The Muthoot Fincorp NCD Tranche IV (June 2026) issue provides investors with an opportunity to earn fixed returns through secured debt instruments issued by a well-known NBFC. With coupon rates of up to 9.25%, flexible interest payout options, and multiple tenures, the issue may suit investors looking to diversify their fixed-income portfolio.

That said, NCDs carry issuer-specific risks and should not be viewed as risk-free investments. A careful assessment of the company's financial position, credit ratings, and your own investment objectives is essential before investing.


Frequently Asked Questions (FAQs)

1. What is the Muthoot Fincorp NCD Tranche IV issue?

It is a public issue of secured redeemable non-convertible debentures launched by Muthoot Fincorp Limited to raise up to ₹600 crore.

2. What is the interest rate offered?

The issue offers coupon rates of up to 9.25% per annum, depending on the selected series and tenure.

3. What is the minimum investment amount?

The minimum investment is ₹10,000, equivalent to 10 NCDs of ₹1,000 each.

4. Is the NCD secured?

Yes.
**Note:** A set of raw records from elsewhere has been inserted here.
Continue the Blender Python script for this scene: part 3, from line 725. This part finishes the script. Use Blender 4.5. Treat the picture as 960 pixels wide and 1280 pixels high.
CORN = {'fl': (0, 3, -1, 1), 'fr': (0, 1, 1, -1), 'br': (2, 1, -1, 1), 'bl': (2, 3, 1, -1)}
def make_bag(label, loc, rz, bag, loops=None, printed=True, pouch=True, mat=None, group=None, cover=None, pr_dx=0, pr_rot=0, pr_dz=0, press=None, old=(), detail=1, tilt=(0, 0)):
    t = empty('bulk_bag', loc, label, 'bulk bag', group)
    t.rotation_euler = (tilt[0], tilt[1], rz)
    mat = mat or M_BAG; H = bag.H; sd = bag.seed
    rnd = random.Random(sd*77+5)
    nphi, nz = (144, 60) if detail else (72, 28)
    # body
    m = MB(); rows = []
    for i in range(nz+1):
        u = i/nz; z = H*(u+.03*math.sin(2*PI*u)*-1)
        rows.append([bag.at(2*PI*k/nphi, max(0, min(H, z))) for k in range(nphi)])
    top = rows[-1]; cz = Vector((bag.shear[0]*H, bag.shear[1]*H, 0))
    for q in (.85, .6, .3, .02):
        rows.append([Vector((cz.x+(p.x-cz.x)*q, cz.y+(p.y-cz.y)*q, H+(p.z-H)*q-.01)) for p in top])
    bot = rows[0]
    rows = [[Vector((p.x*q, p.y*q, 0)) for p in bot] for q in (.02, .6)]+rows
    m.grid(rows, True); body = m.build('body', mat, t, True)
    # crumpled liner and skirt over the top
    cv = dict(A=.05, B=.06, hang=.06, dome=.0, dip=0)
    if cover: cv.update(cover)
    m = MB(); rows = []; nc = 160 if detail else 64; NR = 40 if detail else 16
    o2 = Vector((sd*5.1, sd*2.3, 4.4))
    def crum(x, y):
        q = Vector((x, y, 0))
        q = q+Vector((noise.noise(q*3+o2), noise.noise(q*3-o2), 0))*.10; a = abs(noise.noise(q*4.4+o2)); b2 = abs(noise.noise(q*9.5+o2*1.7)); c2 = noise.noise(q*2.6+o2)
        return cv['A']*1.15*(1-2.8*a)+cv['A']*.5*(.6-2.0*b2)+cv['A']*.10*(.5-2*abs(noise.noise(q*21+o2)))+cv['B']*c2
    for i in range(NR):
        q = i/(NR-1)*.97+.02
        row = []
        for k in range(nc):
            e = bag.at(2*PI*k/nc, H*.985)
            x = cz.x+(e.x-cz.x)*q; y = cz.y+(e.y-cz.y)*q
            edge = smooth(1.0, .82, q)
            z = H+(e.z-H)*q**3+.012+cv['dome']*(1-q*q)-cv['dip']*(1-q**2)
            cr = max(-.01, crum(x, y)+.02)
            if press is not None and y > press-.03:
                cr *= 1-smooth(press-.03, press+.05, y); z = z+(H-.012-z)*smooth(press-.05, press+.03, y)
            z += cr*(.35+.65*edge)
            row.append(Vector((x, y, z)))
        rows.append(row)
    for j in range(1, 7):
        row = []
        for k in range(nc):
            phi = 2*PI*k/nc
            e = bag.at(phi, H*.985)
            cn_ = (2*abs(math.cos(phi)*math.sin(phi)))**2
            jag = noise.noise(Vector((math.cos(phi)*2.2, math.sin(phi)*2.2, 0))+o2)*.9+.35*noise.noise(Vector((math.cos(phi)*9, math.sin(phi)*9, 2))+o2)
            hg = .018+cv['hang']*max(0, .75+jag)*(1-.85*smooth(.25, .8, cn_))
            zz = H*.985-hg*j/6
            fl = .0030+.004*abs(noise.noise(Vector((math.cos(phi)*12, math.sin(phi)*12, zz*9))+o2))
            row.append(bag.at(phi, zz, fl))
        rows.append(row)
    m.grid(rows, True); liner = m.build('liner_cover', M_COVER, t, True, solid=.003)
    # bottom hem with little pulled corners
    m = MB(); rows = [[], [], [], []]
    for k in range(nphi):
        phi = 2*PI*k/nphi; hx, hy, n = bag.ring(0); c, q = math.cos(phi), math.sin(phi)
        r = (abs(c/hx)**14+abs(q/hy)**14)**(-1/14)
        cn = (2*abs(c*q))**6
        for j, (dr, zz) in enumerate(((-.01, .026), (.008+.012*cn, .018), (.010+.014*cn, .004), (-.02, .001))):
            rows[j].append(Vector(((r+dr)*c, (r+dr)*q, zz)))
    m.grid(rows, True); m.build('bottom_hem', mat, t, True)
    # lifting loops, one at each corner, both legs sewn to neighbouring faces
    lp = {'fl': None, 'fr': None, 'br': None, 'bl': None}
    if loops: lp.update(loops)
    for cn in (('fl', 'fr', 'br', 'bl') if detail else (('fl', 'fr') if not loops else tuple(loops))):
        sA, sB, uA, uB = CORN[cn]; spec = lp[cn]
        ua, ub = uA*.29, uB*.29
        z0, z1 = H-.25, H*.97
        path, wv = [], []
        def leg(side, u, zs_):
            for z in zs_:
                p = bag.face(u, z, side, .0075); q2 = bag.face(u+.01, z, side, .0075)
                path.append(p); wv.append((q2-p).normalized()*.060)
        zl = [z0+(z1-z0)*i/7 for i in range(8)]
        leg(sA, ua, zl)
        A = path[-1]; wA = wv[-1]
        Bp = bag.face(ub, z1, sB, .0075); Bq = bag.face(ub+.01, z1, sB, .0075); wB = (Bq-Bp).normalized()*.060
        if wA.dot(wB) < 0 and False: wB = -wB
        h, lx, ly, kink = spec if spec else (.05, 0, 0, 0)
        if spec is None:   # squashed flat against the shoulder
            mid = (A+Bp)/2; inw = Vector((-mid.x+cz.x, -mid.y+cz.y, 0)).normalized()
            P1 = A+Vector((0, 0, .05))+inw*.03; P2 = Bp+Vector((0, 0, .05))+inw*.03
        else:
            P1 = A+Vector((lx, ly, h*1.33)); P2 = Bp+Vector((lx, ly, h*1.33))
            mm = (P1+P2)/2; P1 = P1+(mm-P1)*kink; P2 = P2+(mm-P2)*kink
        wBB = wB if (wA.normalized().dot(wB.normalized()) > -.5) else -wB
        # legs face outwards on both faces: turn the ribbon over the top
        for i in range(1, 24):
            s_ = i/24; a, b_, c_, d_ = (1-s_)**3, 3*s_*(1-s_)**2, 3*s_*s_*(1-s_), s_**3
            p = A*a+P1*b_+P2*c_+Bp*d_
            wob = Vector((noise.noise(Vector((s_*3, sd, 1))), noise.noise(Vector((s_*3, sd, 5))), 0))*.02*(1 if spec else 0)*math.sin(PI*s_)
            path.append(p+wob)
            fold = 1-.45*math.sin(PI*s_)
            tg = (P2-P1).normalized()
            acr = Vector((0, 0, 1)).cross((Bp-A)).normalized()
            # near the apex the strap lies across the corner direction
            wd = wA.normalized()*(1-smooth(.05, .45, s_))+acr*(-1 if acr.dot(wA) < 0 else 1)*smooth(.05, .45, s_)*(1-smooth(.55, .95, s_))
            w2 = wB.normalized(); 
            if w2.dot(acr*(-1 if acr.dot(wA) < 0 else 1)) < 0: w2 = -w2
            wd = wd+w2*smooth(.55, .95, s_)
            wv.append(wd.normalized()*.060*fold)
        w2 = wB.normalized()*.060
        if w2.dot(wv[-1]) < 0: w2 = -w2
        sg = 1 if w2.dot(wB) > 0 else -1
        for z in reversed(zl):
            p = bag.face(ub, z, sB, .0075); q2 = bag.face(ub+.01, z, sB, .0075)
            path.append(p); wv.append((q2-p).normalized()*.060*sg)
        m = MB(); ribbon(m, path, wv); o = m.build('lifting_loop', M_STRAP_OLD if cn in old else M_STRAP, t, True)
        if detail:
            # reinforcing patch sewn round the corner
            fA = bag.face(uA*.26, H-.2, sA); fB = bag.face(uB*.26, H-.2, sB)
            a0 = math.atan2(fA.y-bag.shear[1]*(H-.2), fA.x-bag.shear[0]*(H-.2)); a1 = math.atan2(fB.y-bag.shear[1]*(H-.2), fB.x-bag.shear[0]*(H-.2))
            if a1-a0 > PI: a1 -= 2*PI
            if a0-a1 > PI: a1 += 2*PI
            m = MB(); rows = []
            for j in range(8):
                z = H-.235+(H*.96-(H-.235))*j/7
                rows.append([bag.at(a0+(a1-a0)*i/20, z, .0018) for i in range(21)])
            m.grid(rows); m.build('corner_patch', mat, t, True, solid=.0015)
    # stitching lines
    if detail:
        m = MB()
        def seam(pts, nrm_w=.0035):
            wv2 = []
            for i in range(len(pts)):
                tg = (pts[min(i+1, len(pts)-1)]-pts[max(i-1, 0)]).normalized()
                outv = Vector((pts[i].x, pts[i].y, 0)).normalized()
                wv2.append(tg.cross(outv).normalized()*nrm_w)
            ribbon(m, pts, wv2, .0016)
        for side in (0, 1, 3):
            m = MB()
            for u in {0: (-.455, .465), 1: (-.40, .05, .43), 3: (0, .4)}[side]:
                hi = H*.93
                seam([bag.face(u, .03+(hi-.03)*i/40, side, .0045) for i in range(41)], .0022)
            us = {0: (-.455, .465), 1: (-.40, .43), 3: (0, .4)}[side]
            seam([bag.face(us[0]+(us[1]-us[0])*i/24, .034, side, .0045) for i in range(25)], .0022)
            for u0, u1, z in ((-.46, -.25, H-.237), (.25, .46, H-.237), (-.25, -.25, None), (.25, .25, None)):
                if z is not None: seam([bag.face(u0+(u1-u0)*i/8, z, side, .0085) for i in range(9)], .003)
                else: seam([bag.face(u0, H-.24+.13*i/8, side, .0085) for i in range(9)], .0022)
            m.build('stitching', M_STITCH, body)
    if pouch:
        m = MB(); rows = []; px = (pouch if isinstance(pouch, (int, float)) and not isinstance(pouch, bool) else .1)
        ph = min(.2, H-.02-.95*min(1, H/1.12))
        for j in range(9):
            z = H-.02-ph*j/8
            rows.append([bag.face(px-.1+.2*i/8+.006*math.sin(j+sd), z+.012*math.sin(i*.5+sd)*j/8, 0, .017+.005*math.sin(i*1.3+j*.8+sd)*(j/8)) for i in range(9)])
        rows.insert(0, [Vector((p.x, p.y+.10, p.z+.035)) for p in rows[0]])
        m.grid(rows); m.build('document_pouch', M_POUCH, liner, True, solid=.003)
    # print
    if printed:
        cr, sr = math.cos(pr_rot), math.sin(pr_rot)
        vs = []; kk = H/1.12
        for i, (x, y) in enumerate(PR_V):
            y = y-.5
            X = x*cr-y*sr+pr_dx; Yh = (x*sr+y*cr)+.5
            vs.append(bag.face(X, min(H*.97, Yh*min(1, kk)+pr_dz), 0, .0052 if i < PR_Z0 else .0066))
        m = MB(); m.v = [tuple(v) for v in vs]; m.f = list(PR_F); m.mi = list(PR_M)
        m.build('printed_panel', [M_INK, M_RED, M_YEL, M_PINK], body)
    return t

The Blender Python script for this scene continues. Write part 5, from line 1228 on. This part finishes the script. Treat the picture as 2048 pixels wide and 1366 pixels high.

The issue consists of secured redeemable non-convertible debentures.

5. What is the credit rating of the issue?

The NCD has been rated AA/Stable by CRISIL and Brickwork Ratings.

6. Can investors sell the NCD before maturity?

Yes. The NCDs are proposed to be listed on the BSE, allowing investors to sell them through the stock exchange, subject to market liquidity.

7. Who should invest in this NCD?

The issue may suit investors seeking fixed income, medium- to long-term investment options, and portfolio diversification while understanding the associated credit risks.